Lorsqu'un grand quotidien francais devient l'organe de communication du gouvernement

Publié le 25 juillet 2010 par Vonric Vonric

Je jette régulièrement un coup d'œil sur la presse française via mon interface Netvibes (ou l'écran d'accueil de Yahoo.fr). Et je dois dire que je suis effaré par le traitement réservé a l'affaire Woerth-Bettencourt dans le Figaro.

En milieu de semaine, je vois un titre a la Une du flux RSS de chaque quotidien:

Pour le Figaro:  Claire Thibout a reçu 400.000 €
Claire Thibout, l'ex-comptable de Liliane Bettencourt qui a évoqué un éventuel financement politique illégal, a reçu 400.000 euros de sa fille, Françoise Meyers-Bettencourt, lors de son licenciement par la milliardaire en 2008, a-t-on appris auprès de son avocat confirmant une information du Canard enchaîné.

Pour le Monde:  Claire Thibout maintient ses accusations devant la juge Prévost-Desprez
Selon les informations du Monde, Florence Woerth, l'épouse du ministre du travail, est entendue depuis ce matin par la brigade financière, dans le volet "trafic d'influence" lié à l'affaire Bettencourt. Le dossier judiciaire devient désormais explosif, avec l'initiative prise par Isabelle Prévost-Desprez, juge à Nanterre, de marcher dans les traces de Philippe Courroye, son collègue du parquet.

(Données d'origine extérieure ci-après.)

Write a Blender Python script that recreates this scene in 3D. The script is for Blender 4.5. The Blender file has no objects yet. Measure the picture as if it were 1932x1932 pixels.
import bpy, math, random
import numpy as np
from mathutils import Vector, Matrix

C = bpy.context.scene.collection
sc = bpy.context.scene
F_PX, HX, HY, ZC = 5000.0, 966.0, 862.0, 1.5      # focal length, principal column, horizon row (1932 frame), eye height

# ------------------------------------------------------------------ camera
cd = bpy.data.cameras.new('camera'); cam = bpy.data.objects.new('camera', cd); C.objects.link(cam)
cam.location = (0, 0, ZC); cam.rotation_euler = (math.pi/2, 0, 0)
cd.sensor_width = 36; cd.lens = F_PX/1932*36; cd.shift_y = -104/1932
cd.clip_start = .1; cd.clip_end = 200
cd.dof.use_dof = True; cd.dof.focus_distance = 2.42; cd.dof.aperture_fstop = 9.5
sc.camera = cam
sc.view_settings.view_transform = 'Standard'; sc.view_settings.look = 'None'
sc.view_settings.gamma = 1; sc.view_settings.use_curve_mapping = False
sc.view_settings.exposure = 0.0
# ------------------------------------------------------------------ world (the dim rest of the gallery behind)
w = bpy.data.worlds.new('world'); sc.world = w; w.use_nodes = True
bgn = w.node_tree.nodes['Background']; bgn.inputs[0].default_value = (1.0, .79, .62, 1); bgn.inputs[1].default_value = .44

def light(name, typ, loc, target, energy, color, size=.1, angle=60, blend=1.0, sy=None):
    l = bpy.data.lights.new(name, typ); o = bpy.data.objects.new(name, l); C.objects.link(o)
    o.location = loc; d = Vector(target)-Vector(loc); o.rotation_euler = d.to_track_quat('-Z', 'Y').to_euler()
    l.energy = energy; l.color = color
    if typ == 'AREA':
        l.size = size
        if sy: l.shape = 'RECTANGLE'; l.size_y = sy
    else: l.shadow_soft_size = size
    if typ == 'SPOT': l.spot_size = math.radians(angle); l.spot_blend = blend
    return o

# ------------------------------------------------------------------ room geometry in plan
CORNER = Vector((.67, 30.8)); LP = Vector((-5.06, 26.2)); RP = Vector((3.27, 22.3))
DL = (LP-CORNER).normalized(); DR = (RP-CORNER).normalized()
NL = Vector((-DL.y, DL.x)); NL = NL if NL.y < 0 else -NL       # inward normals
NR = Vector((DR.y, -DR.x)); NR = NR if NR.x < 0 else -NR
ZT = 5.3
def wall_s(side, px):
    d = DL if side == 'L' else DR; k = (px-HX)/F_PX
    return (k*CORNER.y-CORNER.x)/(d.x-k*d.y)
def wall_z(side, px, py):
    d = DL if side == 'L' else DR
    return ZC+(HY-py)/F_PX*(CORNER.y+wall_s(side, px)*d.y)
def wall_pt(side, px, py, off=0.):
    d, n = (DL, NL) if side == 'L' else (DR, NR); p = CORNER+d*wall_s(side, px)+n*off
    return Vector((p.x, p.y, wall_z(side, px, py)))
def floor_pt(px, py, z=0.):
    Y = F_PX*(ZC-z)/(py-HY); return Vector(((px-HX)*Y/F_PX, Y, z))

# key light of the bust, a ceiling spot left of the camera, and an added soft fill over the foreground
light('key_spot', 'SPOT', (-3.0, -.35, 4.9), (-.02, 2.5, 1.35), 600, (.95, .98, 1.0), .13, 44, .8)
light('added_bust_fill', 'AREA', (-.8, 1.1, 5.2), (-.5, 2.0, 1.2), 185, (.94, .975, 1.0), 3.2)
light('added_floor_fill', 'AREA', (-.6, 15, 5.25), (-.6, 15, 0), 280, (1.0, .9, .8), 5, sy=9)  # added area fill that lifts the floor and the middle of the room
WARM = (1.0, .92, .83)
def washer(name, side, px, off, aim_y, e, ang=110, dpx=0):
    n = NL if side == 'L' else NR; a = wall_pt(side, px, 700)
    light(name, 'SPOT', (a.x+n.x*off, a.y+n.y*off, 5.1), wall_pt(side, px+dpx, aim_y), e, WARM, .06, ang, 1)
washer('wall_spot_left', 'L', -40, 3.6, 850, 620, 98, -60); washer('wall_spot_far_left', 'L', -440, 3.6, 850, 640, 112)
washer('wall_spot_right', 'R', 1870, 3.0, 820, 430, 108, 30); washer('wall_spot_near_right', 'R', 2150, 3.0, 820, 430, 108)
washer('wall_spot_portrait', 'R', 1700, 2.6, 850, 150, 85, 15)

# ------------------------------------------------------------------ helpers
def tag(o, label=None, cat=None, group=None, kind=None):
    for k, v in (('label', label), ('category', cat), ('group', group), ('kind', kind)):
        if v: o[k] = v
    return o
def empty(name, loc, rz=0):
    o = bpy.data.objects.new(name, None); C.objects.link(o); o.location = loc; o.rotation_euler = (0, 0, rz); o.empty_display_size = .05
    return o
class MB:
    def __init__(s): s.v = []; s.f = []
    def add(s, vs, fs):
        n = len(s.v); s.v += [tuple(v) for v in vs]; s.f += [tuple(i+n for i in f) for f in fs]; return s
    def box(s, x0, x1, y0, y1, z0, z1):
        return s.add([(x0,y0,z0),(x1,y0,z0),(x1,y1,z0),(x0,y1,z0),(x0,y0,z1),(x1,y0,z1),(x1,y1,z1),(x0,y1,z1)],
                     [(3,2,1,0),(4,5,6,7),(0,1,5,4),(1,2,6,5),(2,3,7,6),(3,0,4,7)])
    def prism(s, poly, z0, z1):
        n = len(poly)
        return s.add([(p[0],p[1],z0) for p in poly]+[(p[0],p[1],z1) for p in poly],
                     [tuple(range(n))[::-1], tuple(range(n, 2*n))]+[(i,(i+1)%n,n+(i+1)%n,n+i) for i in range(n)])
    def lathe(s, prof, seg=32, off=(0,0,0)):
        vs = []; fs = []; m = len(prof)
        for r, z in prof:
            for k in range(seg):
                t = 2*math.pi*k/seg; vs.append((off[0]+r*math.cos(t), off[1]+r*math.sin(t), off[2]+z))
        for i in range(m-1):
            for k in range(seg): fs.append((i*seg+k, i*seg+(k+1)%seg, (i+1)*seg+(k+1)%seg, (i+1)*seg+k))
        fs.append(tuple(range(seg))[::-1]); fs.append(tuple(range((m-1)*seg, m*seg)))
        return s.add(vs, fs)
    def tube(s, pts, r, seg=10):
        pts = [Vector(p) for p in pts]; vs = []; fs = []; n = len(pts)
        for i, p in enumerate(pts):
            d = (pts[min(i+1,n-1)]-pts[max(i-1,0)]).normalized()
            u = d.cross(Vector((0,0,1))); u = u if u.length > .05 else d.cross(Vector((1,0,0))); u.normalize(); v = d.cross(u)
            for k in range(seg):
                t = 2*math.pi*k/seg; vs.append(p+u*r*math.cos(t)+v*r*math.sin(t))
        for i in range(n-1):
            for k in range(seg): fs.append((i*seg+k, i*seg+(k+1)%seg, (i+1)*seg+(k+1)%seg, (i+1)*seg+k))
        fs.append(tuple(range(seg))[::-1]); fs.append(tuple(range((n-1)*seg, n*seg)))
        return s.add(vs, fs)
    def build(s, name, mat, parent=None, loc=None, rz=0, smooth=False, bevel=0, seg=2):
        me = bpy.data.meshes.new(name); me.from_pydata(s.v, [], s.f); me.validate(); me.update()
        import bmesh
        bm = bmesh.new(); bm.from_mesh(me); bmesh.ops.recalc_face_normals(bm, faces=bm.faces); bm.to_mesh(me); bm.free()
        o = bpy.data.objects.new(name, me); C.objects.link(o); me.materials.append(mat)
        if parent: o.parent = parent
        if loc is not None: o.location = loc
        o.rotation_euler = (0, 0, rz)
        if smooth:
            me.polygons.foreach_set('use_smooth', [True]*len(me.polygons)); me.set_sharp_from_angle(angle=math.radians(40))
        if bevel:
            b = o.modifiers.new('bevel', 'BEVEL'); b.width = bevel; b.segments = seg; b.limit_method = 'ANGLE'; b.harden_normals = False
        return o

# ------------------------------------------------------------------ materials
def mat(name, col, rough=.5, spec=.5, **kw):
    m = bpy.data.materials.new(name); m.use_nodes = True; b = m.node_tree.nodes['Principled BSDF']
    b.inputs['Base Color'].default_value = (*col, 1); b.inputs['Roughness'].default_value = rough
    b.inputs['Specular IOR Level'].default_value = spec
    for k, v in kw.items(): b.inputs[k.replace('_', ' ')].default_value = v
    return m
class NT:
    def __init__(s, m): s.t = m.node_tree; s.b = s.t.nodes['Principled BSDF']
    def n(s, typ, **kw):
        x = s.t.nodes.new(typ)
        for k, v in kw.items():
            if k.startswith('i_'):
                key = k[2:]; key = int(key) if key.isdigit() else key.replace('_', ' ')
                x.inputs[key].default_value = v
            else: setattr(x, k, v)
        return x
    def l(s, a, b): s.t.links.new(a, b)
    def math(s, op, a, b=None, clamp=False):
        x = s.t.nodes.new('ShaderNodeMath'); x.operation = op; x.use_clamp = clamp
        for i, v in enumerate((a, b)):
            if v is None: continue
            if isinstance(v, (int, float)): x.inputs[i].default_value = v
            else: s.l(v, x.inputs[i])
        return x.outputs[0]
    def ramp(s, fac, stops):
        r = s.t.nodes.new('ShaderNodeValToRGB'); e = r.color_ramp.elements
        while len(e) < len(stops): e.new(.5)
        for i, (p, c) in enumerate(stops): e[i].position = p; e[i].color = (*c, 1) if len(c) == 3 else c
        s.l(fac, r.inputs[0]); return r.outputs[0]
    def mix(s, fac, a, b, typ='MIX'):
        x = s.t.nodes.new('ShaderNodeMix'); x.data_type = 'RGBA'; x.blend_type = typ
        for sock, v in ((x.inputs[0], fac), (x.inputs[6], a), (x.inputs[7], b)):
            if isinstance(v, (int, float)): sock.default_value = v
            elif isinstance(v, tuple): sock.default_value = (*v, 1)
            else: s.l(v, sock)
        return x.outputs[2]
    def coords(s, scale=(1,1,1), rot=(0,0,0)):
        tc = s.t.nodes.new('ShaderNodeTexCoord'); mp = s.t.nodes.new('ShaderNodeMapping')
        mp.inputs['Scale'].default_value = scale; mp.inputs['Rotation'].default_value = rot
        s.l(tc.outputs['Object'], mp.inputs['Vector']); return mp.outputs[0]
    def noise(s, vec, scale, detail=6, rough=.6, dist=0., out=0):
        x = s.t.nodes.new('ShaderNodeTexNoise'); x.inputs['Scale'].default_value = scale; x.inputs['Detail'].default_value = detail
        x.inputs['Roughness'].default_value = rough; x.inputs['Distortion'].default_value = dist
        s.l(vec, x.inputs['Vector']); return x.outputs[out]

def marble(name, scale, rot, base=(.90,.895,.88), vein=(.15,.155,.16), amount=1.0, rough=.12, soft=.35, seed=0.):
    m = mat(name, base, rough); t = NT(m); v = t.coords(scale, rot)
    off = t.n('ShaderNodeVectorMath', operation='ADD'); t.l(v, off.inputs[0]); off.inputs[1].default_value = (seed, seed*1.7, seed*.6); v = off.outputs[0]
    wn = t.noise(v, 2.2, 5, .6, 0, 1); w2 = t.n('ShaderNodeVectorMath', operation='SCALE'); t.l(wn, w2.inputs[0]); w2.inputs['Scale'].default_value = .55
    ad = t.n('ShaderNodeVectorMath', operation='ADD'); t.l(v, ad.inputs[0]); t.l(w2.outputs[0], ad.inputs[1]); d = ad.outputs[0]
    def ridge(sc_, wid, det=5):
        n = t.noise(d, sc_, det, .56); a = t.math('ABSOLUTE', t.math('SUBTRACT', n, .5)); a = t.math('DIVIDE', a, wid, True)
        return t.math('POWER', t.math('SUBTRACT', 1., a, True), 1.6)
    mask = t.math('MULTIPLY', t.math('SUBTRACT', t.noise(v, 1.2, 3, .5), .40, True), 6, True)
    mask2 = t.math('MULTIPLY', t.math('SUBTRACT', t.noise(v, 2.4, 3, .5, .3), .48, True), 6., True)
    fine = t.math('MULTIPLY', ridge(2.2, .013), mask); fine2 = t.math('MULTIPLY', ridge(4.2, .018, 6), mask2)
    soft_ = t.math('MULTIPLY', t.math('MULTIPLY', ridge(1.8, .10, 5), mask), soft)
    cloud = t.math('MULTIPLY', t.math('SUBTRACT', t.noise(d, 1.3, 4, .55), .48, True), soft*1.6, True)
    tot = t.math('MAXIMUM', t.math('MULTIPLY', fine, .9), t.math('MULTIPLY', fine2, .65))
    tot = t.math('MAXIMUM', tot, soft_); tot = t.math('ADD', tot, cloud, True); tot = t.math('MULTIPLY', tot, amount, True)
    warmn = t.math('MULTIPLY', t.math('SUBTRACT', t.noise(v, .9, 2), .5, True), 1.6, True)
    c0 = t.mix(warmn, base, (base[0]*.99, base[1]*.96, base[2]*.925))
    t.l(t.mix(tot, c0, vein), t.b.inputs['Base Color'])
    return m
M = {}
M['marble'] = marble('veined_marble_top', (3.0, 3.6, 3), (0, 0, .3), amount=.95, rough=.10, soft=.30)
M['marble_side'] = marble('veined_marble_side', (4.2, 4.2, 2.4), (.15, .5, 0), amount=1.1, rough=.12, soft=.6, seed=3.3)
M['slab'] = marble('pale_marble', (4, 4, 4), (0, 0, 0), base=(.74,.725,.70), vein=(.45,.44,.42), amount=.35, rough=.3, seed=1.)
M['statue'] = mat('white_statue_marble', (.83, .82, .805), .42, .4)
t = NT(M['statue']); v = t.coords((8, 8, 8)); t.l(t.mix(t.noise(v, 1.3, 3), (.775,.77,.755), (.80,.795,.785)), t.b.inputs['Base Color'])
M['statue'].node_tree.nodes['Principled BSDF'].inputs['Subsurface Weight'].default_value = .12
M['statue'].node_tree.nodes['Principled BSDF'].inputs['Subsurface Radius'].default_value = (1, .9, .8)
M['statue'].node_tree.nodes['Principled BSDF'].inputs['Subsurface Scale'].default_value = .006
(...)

Cette impression de biais (on cherche clairement à décrédibiliser le témoin au Figaro) se retrouve lorsque je cherche le mot Bettencourt sur le site des deux quotidiens et affiche une série de titres. Je vous laisse regarder (cliquez sur les images pour afficher en grand):

Le Monde:

Le Figaro:

 

Certes les articles sont nuancés, explicatifs. Mais je me rappelle aussi avoir entendu, dans d'autres affaires, que les titres étaient choisis non pas par le journaliste qui fait l'enquête et l'article, mais souvent par le rédacteur en chef, voir la direction de la rédaction.

C'est tellement gros que ça commence à faire des vagues au Figaro même d'ailleurs, comme @si s'en fait écho:

Le 9 juillet dernier, le quotidien consacrait sa Une à la deuxième audition de Claire Thibout au cours de laquelle l'ex-comptable de Bettencourt était soi-disant revenue sur une partie de ses déclarations en dénonçant la romance de Mediapart. Après coup, on avait appris que l'Elysée avait facilité la fuite du PV en donnant à la presse des extraits tronqués, l'ex-comptable maintenant l'essentiel de ses accusations. Manifestement, la société des journalistes du Figaro n'a pas apprécié le choix du directeur de la rédaction, Etienne Mougeotte, d'avoir participé à cette opération de com' de l'Elysée.

Dans un communiqué cinglant, repris par Le Canard enchaîné du 21 juillet, la SDJ dénonce "un PV tronqué, assorti d'un article non signé, qui participait à l'évidence de la stratégie de communication de l'Elysée". Mougeotte est directement mis en cause : "Il a publié des accusations sans les avoir vérifiées. Il a orienté le témoignage de l'ancienne comptable pour lui faire dire autre chose que ce qu'elle voulait dire". Par ailleurs, la SDJ regrette que les journalistes en charge du dossier n'aient "pas été avertis du scoop sur lequel la direction venait de mettre la main".

Les grands quotidiens britanniques ont eu aussi des biais et des opinions. Le Guardian est classé à gauche, tendance Labour, The Independent est plutot fan des Libdems et le Daily Telegraph est bien connu pour être LE quotidien conservateur. C'est ce dernier qui a révélé l'affaire des notes de frais abusives des parlementaires britanniques. Et il a pris tout le monde dans le pot de confiture, à gauche comme à droite les fautifs ont été nommés dans les pages du journal et les titres étaient sans équivoque : tout le monde est mouillé. L'idée que le journal "Conservateur" ait omis les noms des parlementaires Conservateurs fautifs pour faire plaisir au parti de droite en campagne semble tout simplement inimaginable ici.